Bannon spelled out from the beginning how Trump could pitch the nation into turmoil using the official recording of electoral votes on Jan. 6 as a gateway to chaos. Like Eastman, Bannon didn’t even pretend that there was some kind of truth behind the claims of election fraud, or that what they were attempting had a legal basis. Bannon simply explained that the goal was to “cast enough of a shadow over Biden’s victory” that it destroyed any remaining faith in the election system.
"People are going to go, 'What the f**k is going on here?'" said Bannon. "We're going to bury Biden on January 6th, f**king bury him."
All of this, everything Eastman, Clark, and Bannon were doing, was held up by the anger and distrust being generated through a deliberate, well-funded, ongoing effort conducted by Trump’s campaign legal teams under Giuliani. The effort to delegitimize the election system and sow the seeds of violence began before the election, with Trump saying, “The only way we're going to lose this election is if the election is rigged” repeatedly, beginning in August of 2020.

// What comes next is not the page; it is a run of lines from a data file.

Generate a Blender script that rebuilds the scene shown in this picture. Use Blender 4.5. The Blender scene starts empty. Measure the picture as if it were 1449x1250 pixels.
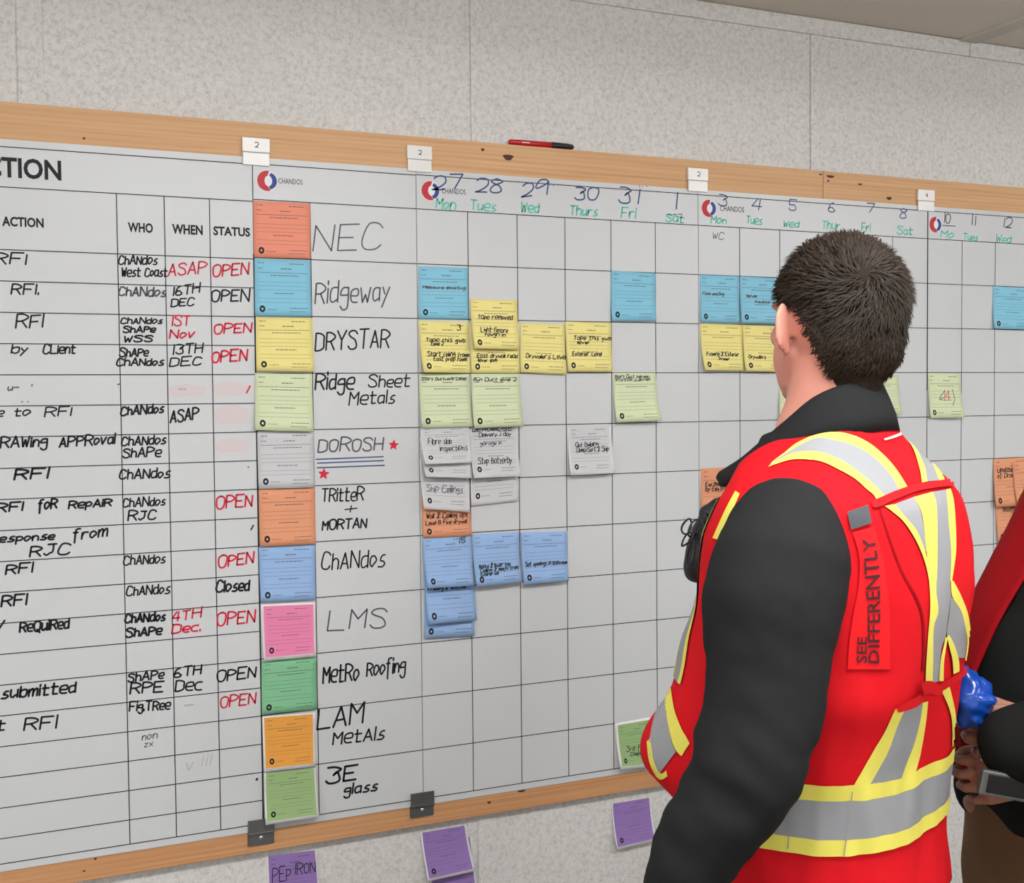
import bpy, bmesh, math, random
import numpy as np
from mathutils import Vector, Matrix
from mathutils.bvhtree import BVHTree

SC = bpy.context.scene
COL = SC.collection

# ------------------------------------------------------------------ camera
CAM = Vector((-0.62074, -2.17060, 1.55))
RGT = Vector((0.90693283, -0.42118126, -0.00889856))
UPV = Vector((0.02422716, 0.0310573, 0.99922394))
FWD = Vector((0.42057803, 0.90644459, -0.03837091))
FPX = 1750.0
cd = bpy.data.cameras.new('camera')
cam = bpy.data.objects.new('camera', cd)
COL.objects.link(cam)
cd.sensor_fit = 'HORIZONTAL'
cd.sensor_width = 36.0
cd.lens = 36.0 * FPX / 1449.0
cd.clip_start = 0.02
m3 = Matrix((RGT, UPV, -FWD)).transposed()
cam.matrix_world = Matrix.Translation(CAM) @ m3.to_4x4()
SC.camera = cam

# ------------------------------------------------------------------ light
w = bpy.data.worlds.new('world')
SC.world = w
w.use_nodes = True
w.node_tree.nodes['Background'].inputs[0].default_value = (0.9, 0.95, 1.0, 1)
w.node_tree.nodes['Background'].inputs[1].default_value = 0.05
SC.view_settings.view_transform = 'Standard'
SC.view_settings.look = 'None'
SC.view_settings.gamma = 1.0
SC.view_settings.exposure = 0.38
LAMP_POWER = 15.0           # emission strength of the ceiling troffers


def at(px, py, Y=0.0):
    """point of the vertical plane y=Y seen at a photograph position"""
    d = FWD + RGT * ((px - 724.5) / FPX) + UPV * ((625 - py) / FPX)
    return CAM + d * ((Y - CAM.y) / d.y)


def dp(px, py, depth):
    """point at a given distance in front of the camera"""
    return CAM + (FWD + RGT * ((px - 724.5) / FPX) + UPV * ((625 - py) / FPX)) * depth


# ------------------------------------------------------------------ materials
def srgb(r, g, b):
    f = lambda c: (c / 255 / 12.92) if c / 255 <= 0.04045 else ((c / 255 + 0.055) / 1.055) ** 2.4
    return (f(r), f(g), f(b), 1)


def mat(name, col, rough=0.6, spec=0.4, metal=0.0, noise=None, bump=None, emit=None, coat=0.0, sheen=0.0, var=0.12):
    m = bpy.data.materials.new(name)
    m.use_nodes = True
    nt = m.node_tree
    b = nt.nodes['Principled BSDF']
    b.inputs['Base Color'].default_value = col
    b.inputs['Roughness'].default_value = rough
    b.inputs['Specular IOR Level'].default_value = spec
    b.inputs['Metallic'].default_value = metal
    b.inputs['Coat Weight'].default_value = coat
    b.inputs['Sheen Weight'].default_value = sheen
    tc = nt.nodes.new('ShaderNodeTexCoord')
    if noise:
        n = nt.nodes.new('ShaderNodeTexNoise')
        n.inputs['Scale'].default_value = noise
        n.inputs['Detail'].default_value = 3
        nt.links.new(tc.outputs['Object'], n.inputs['Vector'])
        mx = nt.nodes.new('ShaderNodeMix'); mx.data_type = 'RGBA'
        a = [c * (1 - var) for c in col[:3]] + [1]
        c2 = [min(1, c * (1 + var)) for c in col[:3]] + [1]
        mx.inputs[6].default_value = a
        mx.inputs[7].default_value = c2
        nt.links.new(n.outputs[0], mx.inputs[0])
        nt.links.new(mx.outputs[2], b.inputs['Base Color'])
    if bump:
        n2 = nt.nodes.new('ShaderNodeTexNoise')
        n2.inputs['Scale'].default_value = bump[0]
        n2.inputs['Detail'].default_value = 4
        nt.links.new(tc.outputs['Object'], n2.inputs['Vector'])
        bp = nt.nodes.new('ShaderNodeBump')
        bp.inputs['Strength'].default_value = bump[1]
        bp.inputs['Distance'].default_value = bump[2]
        nt.links.new(n2.outputs[0], bp.inputs['Height'])
        nt.links.new(bp.outputs[0], b.inputs['Normal'])
    if emit:
        b.inputs['Emission Color'].default_value = (1.0, 1.0, 1.0, 1)
        b.inputs['Emission Strength'].default_value = emit
    return m


def wall_mat():
    m = bpy.data.materials.new('mottled_vinyl_wallboard')
    m.use_nodes = True
    nt = m.node_tree
    b = nt.nodes['Principled BSDF']
    b.inputs['Roughness'].default_value = 0.62
    b.inputs['Specular IOR Level'].default_value = 0.25
    tc = nt.nodes.new('ShaderNodeTexCoord')
    v = nt.nodes.new('ShaderNodeTexNoise'); v.inputs['Scale'].default_value = 260; v.inputs['Detail'].default_value = 3; v.inputs['Roughness'].default_value = .65
    v2 = nt.nodes.new('ShaderNodeTexNoise'); v2.inputs['Scale'].default_value = 110; v2.inputs['Detail'].default_value = 3
    nt.links.new(tc.outputs['Object'], v.inputs['Vector']); nt.links.new(tc.outputs['Object'], v2.inputs['Vector'])
    r = nt.nodes.new('ShaderNodeValToRGB')
    e = r.color_ramp.elements
    e[0].position = .36; e[0].color = srgb(188, 187, 184)
    e[1].position = .62; e[1].color = srgb(220, 219, 217)
    e.new(.48).color = srgb(208, 207, 204)
    ad = nt.nodes.new('ShaderNodeMath'); ad.operation = 'ADD'
    ml = nt.nodes.new('ShaderNodeMath'); ml.operation = 'MULTIPLY'; ml.inputs[1].default_value = .5
    nt.links.new(v.outputs[0], ad.inputs[0]); nt.links.new(v2.outputs[0], ad.inputs[1])
    nt.links.new(ad.outputs[0], ml.inputs[0]); nt.links.new(ml.outputs[0], r.inputs[0])
    nt.links.new(r.outputs[0], b.inputs['Base Color'])
    bp = nt.nodes.new('ShaderNodeBump'); bp.inputs['Strength'].default_value = .25; bp.inputs['Distance'].default_value = .001
    nt.links.new(v.outputs[0], bp.inputs['Height']); nt.links.new(bp.outputs[0], b.inputs['Normal'])
    return m


def wood_mat(name, c1, c2, c3):
    m = bpy.data.materials.new(name)
    m.use_nodes = True
    nt = m.node_tree
    b = nt.nodes['Principled BSDF']
    b.inputs['Roughness'].default_value = 0.55
    b.inputs['Specular IOR Level'].default_value = 0.3
    tc = nt.nodes.new('ShaderNodeTexCoord')
    mp = nt.nodes.new('ShaderNodeMapping'); mp.inputs['Scale'].default_value = (1.6, 20, 70)
    nt.links.new(tc.outputs['Object'], mp.inputs['Vector'])
    n = nt.nodes.new('ShaderNodeTexNoise'); n.inputs['Scale'].default_value = 2.2; n.inputs['Detail'].default_value = 5; n.inputs['Distortion'].default_value = .6
    nt.links.new(mp.outputs[0], n.inputs['Vector'])
    w1 = nt.nodes.new('ShaderNodeTexWave'); w1.wave_type = 'BANDS'; w1.bands_direction = 'Z'
    w1.inputs['Scale'].default_value = .55; w1.inputs['Distortion'].default_value = 9; w1.inputs['Detail'].default_value = 3; w1.inputs['Detail Scale'].default_value = .6
    nt.links.new(mp.outputs[0], w1.inputs['Vector'])
    ad = nt.nodes.new('ShaderNodeMix'); ad.data_type = 'FLOAT'; ad.inputs[0].default_value = .18
    nt.links.new(n.outputs[0], ad.inputs[2]); nt.links.new(w1.outputs[1], ad.inputs[3])
    r = nt.nodes.new('ShaderNodeValToRGB')
    e = r.color_ramp.elements
    e[0].position = .15; e[0].color = c1
    e[1].position = .8; e[1].color = c3
    e.new(.45).color = c2
    nt.links.new(ad.outputs[0], r.inputs[0])
    nt.links.new(r.outputs[0], b.inputs['Base Color'])
    return m


M = {}
M['wall'] = wall_mat()
M['batten'] = wall_mat(); M['batten'].name = 'wall_batten_vinyl'
M['ceiling'] = mat('ceiling_board', srgb(222, 213, 202), .9, .1, noise=60, var=.02)
M['ceil_strip'] = mat('ceiling_strip', srgb(205, 199, 190), .8, .2, noise=60, var=.02)
M['floor'] = mat('grey_sheet_floor', srgb(120, 116, 110), .5, .4, noise=30)
M['spruce'] = wood_mat('spruce_lumber', srgb(190, 140, 98), srgb(206, 162, 118), srgb(214, 174, 132))
M['spruce_low'] = wood_mat('spruce_lumber_lower', srgb(182, 128, 86), srgb(194, 142, 98), srgb(206, 160, 116))
M['knot'] = mat('knot', srgb(74, 40, 20), .6)
M['board'] = mat('gloss_laminate', srgb(200, 203, 205), .34, .35, noise=3, var=.012)
M['line'] = mat('printed_line', srgb(28, 28, 32), .6, .3, noise=90)
M['seam'] = mat('sheet_edge', srgb(150, 150, 152), .6, .3, noise=90)
M['black_ink'] = mat('black_marker_ink', srgb(26, 26, 30), .5, .3, noise=300, var=.3)
M['grey_ink'] = mat('worn_black_ink', srgb(88, 88, 94), .6, .3, noise=300, var=.2)
M['red_ink'] = mat('red_marker_ink', srgb(206, 36, 62), .5, .3, noise=300, var=.2)
M['blue_ink'] = mat('blue_marker_ink', srgb(66, 84, 128), .5, .3, noise=300, var=.2)
M['teal_ink'] = mat('teal_marker_ink', srgb(96, 196, 178), .5, .3, noise=300, var=.2)
M['pale_ink'] = mat('wiped_ink_smudge', srgb(172, 172, 176), .6, .3, noise=200, var=.06)
M['pink_smudge'] = mat('wiped_red_smudge', srgb(206, 196, 197), .6, .3, noise=60, var=.02)
M['logo_red'] = mat('logo_red', srgb(192, 34, 48), .5, noise=90, var=.04)
M['logo_blue'] = mat('logo_blue', srgb(28, 62, 140), .5, noise=90, var=.04)
M['logo_white'] = mat('logo_white', srgb(225, 225, 228), .5, noise=90, var=.03)
M['paper'] = mat('white_card', srgb(228, 227, 226), .7, .2, noise=50, var=.015)
M['print'] = mat('fine_print', srgb(96, 92, 92), .7, .2, noise=90)
M['plastic'] = mat('white_plastic', srgb(222, 221, 217), .25, .5, noise=40, var=.02)
M['steel'] = mat('galvanised_steel', srgb(120, 122, 122), .42, .5, metal=.8, noise=60, var=.12)
M['screw'] = mat('bright_screw', srgb(220, 220, 216), .25, .5, metal=.9, noise=90)
M['pen_red'] = mat('red_pen_barrel', srgb(190, 24, 36), .35, .5, noise=50, var=.05)
M['pen_black'] = mat('black_pen_cap', srgb(28, 28, 30), .35, .5, noise=50, var=.1)
NOTE = dict(coral=(234, 148, 124), blue=(134, 196, 220), yellow=(232, 220, 142), green=(208, 218, 180), white=(198, 199, 202),
            orange=(220, 152, 116), mid_blue=(146, 178, 220), pink=(226, 130, 170), leaf=(128, 188, 146), amber=(226, 158, 70),
            olive=(150, 180, 124), purple=(146, 118, 180))
for k, c in NOTE.items():
    M['note_' + k] = mat('note_card_' + k, srgb(*c), .72, .2, noise=40, var=.03)


# ------------------------------------------------------------------ object helpers
def tag(o, label=None, cat=None, group=None, kind=None):
    if label: o['label'] = label
    if cat: o['category'] = cat
    if group: o['group'] = group
    if kind: o['kind'] = kind
    return o


def empty(name, loc, label, cat, group=None):
    o = bpy.data.objects.new(name, None)
    o.empty_display_size = .05
    o.location = loc
    COL.objects.link(o)
    return tag(o, label, cat, group)


def meshobj(name, verts, faces, m, parent=None, smooth=False, mats=None, fmat=None):
    """verts are world coordinates; the mesh is stored relative to its parent"""
    me = bpy.data.meshes.new(name)
    off = Vector((0, 0, 0))
    p = parent
    while p is not None:
        off = off + Vector(p.location); p = p.parent
    if len(verts) and (off.length > 0):
        verts = [(v[0] - off[0], v[1] - off[1], v[2] - off[2]) for v in verts]
    me.from_pydata([tuple(v) for v in verts], [], faces)
    for mm in (mats or [m]): me.materials.append(mm)
    if fmat: me.polygons.foreach_set('material_index', fmat)
    if smooth: me.polygons.foreach_set('use_smooth', [True] * len(me.polygons))
    me.update()
    o = bpy.data.objects.new(name, me)
    COL.objects.link(o)
    if parent is not None: o.parent = parent
    return o


def bm_obj(name, bm, m, parent=None, smooth=False):
    bm.normal_update()
    vs = [v.co.copy() for v in bm.verts]
    bm.verts.index_update()
    fs = [[v.index for v in f.verts] for f in bm.faces]
    bm.free()
    return meshobj(name, vs, fs, m, parent, smooth)


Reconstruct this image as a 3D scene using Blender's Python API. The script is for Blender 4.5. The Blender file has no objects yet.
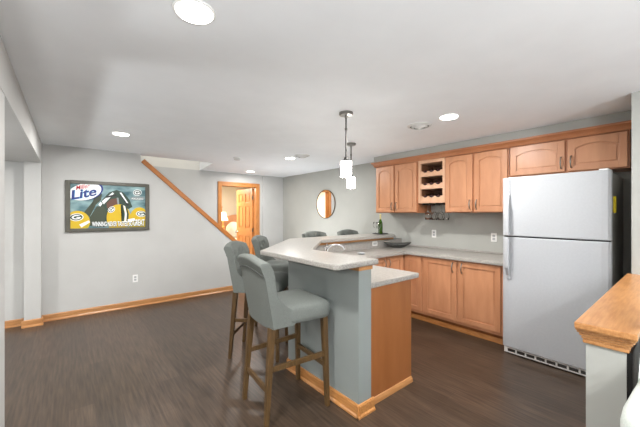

And, just like Bannon, just like Eastman, just like Clark, Giuliani knew that everything he was pushing was a lie. He did not care. Because delivering the truth, or preserving democracy, was never the goal.
The violent assault on the Capitol on Jan. 6 wasn’t the culmination of Trump’s efforts; it was the tip of an insurrection iceberg. The overthrow of American democracy was plotted and planned, in the White House, in conservative think tanks, in Trump’s campaign offices, and in state Republican parties. Not only did it represent the greatest threat to the nation since at least the Civil War, that threat remains intact.
This is the biggest story, bar none, in the history of the nation. A story against which Watergate would barely warrant a footnote and Iran Contra would be lost in the details. So why is that story not on the front page of The New York Times, or The Washington Post? Why isn’t it at the top of CNN or NBC News?
The only real question that remains is not what Donald Trump set out to do, but why the media was such a failure in its job to sound the warning. And why it’s failing again.